Child care centre bets on quality to keep young ones streaming in

Victoria Kids Care founder Victoria Muraya (left) with managing director Peter Muraya. PHOTO | DIANA NGILA | NMG
Victoria Kids Care founder Victoria Muraya (left) with managing director Peter Muraya. PHOTO | DIANA NGILA | NMG  

When Victoria Muraya returned home after eight years in the United States, she only had one compulsion; to run a quality child care centre.

In August 2014, equipped with a passion for children, she established Victoria Kids Care in Garden Estate, Nairobi.

She envisioned it as a place for laying the foundation for raising capable and confident children.

Today, the centre has enrolled 45 children aged between eight months and five years from the neighbourhood.

Aside from the state-of-the-art facility, most of the equipment was imported from abroad. It has a caregiver to child ratio of 1:4.

This means that the children get maximum attention during their stay at the facility, which operates daily from 6.45 am to 6 pm.

“I believe that our children can be independent thinkers, inquisitive and self-confident just like those in the US if they are provided with a good learning environment,” said Mrs Muraya.

The concept borrows heavily from Mrs Muraya’s experience in the United States where she worked as an early childhood development teacher.

Victoria Kids Care, which includes a baby care and a kindergarten, caters for children from Garden Estate, Kiambu Road, Roysambu, Kasarani, Jacaranda and Kahawa Sukari.

The five classes where learning is conducted have carpeted floors and are equipped with colourful furniture including beds where children sleep at noon.

The facility offers an integrated curriculum that incorporates play and learning to churn out graduates who, according to Mrs Muraya, can fit in any education system.

The children are taken through different activities depending on their age. For instance, those aged between one and two years are yet to master how to read and write, thus their main activity is ‘‘circle time” which involves lots of singing and story telling.

Parents can select from a variety of pay-packages on offer including daily, weekly and monthly. Peter Muraya, the business’ managing director and Mrs Muraya’s son, said the centre is equipped with cameras to monitor children’s activities and boost security.

The caregivers are forbidden from beating children. “We do weekly reports to parents and guardians just to keep then in the loop about their children’s progress at the facility,” the 28-year-old told the Business Daily during the interview.

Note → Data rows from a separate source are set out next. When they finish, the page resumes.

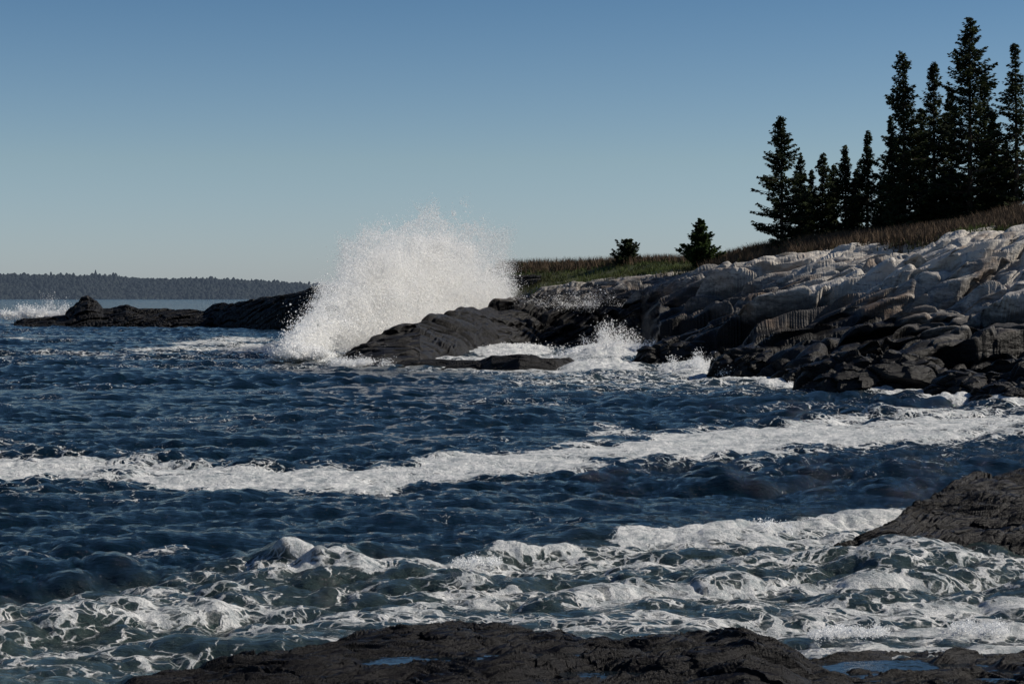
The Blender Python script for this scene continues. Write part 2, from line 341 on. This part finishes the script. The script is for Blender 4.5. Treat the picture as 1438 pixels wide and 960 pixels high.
def boulder(name,u,d,w,hgt,dep,seed,mat,toneb=0.,z0=-.3):
    n=150;th=np.linspace(0,2*np.pi,n);ph=np.linspace(0,np.pi*.62,90);P,T=np.meshgrid(ph,th,indexing='ij')
    nx=np.sin(P)*np.cos(T);ny=np.sin(P)*np.sin(T);nz=np.cos(P)
    f1,f2,r1,r2,r3,dx,dy=worley(nx*1.5+seed,ny*1.5+nz*1.5,seed)
    g1,g2,s1,s2,s3,ex,ey=worley(nx*3.7+seed,ny*3.7+nz*3.7,seed+5)
    r=1+.22*fbm(nx*1.1+seed,ny*1.1,nz*1.1,4,seed)+(r1-.5)*.26+(r2-.5)*dx*.5-.08*np.exp(-((f2-f1)/.08)**2)+(s1-.5)*.09+(s2-.5)*ex*.3
    cx=d*(u-CU)/F;x=cx+nx*r*w;y=d+ny*r*dep;z=z0+np.maximum(nz,-.5)*r*hgt
    z=z+.05*hgt*fbm(x*2,y*2,z*4,3,seed)
    mesh_np(name,np.stack([x,y,z],-1).reshape(-1,3),gridfaces(*z.shape),mat,{'tone':np.clip(toneb+sm(.5,1.1,nz*r)*.25,0,1),'cell':r1*.6-.4},False)
for i,(u,d,w,hg,dp,tb) in enumerate([(1225,88,3.6,1.9,2.4,.0),(1375,84,2.3,1.2,2,.1),(1420,81,1.6,.9,1.4,.2),(1060,105,2.6,1.4,2,.0),(955,122,2.6,1.6,2,.0),(1330,87,1.3,.8,1.2,.2),(1130,97,1.5,.9,1.3,.0)]):
    boulder('shore_boulder',u,d,w,hg,dp,700+i*13,M_shore,tb,z0=.0)
# foreground schist
def fine_fg(x,y,z):
    a=x*.94+y*.34;b=-x*.34+y*.94
    w=fbm(x*.5,y*.5,z*0,3,11)*.8
    r=1-np.abs(fbm((a+w)*.30,(b+w)*1.6,z*0,4,12))*2
    r2=1-np.abs(fbm((a+w)*.6,(b+w)*5.,z*0,4,13))*2
    r3=1-np.abs(fbm((a+w)*1.6,(b+w)*14.,z*0,3,14))*2
    return r*.20+r2*.12+r3*.055-.24
GC={}
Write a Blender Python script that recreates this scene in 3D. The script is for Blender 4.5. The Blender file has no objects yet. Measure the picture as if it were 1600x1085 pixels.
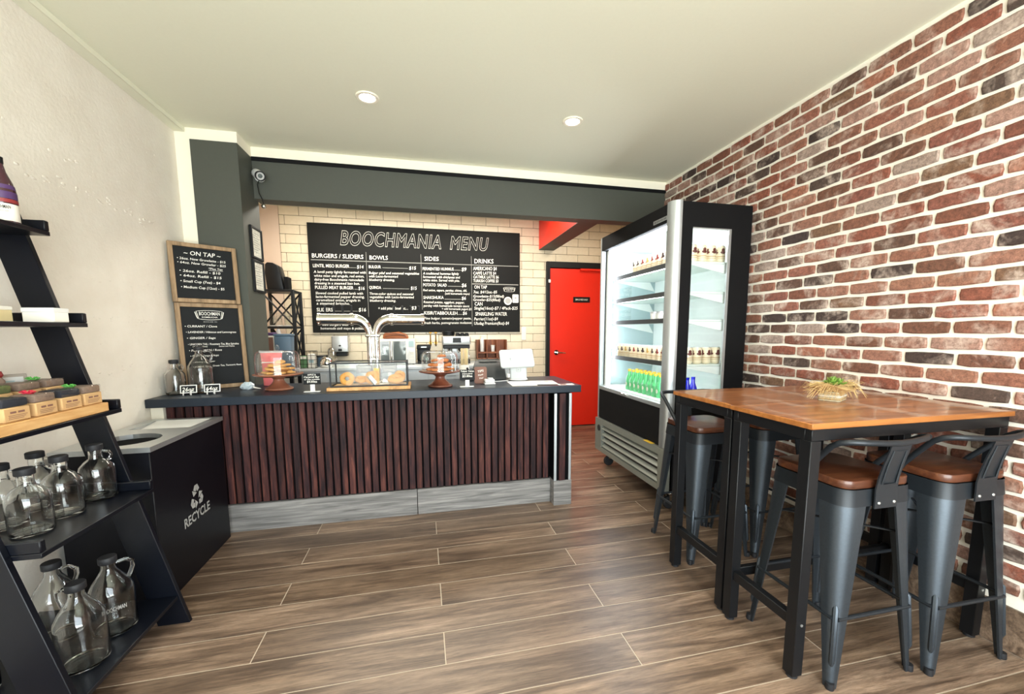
import bpy, bmesh, math, random
from mathutils import Vector, Matrix
random.seed(7)
PI = math.pi
SC = bpy.context.scene
COL = SC.collection

# ---------------------------------------------------------------- camera
CAM_R = ((0.974711, -0.222479, 0.019957),)
def cam_axes(yaw=0.22439, pitch=-0.11554, roll=0.0027):
    cy, sy, cp, sp, cr, sr = math.cos(yaw), math.sin(yaw), math.cos(pitch), math.sin(pitch), math.cos(roll), math.sin(roll)
    fwd = Vector((sy*cp, cy*cp, sp)); right = Vector((cy, -sy, 0)); down = fwd.cross(right)
    return cr*right + sr*down, -sr*right + cr*down, fwd
_r, _d, _f = cam_axes()
cam_data = bpy.data.cameras.new('camera'); cam = bpy.data.objects.new('camera', cam_data); COL.objects.link(cam)
cam_data.sensor_width = 36; cam_data.sensor_fit = 'HORIZONTAL'; cam_data.lens = 640*36/1600
cam_data.shift_x = (800-806.9)/1600; cam_data.shift_y = (591.7-542.5)/1600
cam_data.clip_start = 0.02
cam.matrix_world = Matrix(((_r.x, -_d.x, -_f.x, 0), (_r.y, -_d.y, -_f.y, 0), (_r.z, -_d.z, -_f.z, 1.27), (0, 0, 0, 1)))
SC.camera = cam
def project(p):
    q = Vector(p) - Vector((0, 0, 1.27)); z = q.dot(_f)
    if z < 0.05: return None
    return 806.9 + 640*q.dot(_r)/z, 591.7 + 640*q.dot(_d)/z

# ---------------------------------------------------------------- world, lights, exposure
SC.view_settings.view_transform = 'Standard'; SC.view_settings.look = 'None'
SC.view_settings.gamma = 1; SC.view_settings.use_curve_mapping = False
SC.view_settings.exposure = 0.17
W = bpy.data.worlds.new('sky'); SC.world = W; W.use_nodes = True
nt = W.node_tree; bg = nt.nodes['Background']
sky = nt.nodes.new('ShaderNodeTexSky'); sky.sky_type = 'NISHITA'; sky.sun_disc = False; sky.sun_elevation = math.radians(42); sky.sun_rotation = math.radians(200)
nt.links.new(sky.outputs[0], bg.inputs[0]); bg.inputs[1].default_value = 0.25
def light(name, kind, loc, energy, color=(1, 1, 1), size=1, size_y=None, rot=(0, 0, 0), **kw):
    d = bpy.data.lights.new(name, kind); d.energy = energy; d.color = color
    if kind == 'AREA':
        d.size = size
        if size_y: d.shape = 'RECTANGLE'; d.size_y = size_y
    elif kind in ('POINT', 'SPOT'): d.shadow_soft_size = size
    for k, v in kw.items(): setattr(d, k, v)
    o = bpy.data.objects.new(name, d); COL.objects.link(o); o.location = loc; o.rotation_euler = rot
    return o
# daylight through the shop window behind the camera
light('window_daylight', 'AREA', (0.35, -1.72, 1.35), 185, (0.88, 0.96, 1.0), 3.3, 2.2, (PI/2, 0, 0))
# added fill lamp low at the window, aimed up to brighten the ceiling
light('ceiling_fill', 'AREA', (0.35, -1.70, 0.62), 70, (0.92, 0.98, 0.92), 3.2, 0.7, (math.radians(130), 0, 0))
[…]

The centre sits on a quarter acre and has 15 employees. The business generates between Sh500,000 and Sh1 million per month.

The seed capital invested in the project was Sh10 million, most of which was used on setting it up, a process which took almost a year.

While referrals from parents have seen the centre’s popularity grow, Mr Muraya said, initial stages were loaded with challenges including trust issues from potential clients.

He said the first mistake was believing that the centre would be half full within three months of setting it up, coupled with finding the right team of caregivers to work with.

“Since this is a new concept for local parents, embracing it took lots of convincing before we started receiving children,” he said.

The institution has developed a mobile application dubbed Hi-Mama, which enables parents to keep in touch with their children.

Parents get updates on their children’s activities at the facility including the meals they eat, what they learn and how they interact with peers.

The updates, which include the child’s development, are sent via email which also accords parents a chance to seek clarifications and ask questions.

Mr Muraya said they were introducing an online system that will enable parents to watch their children’s activities at the facility.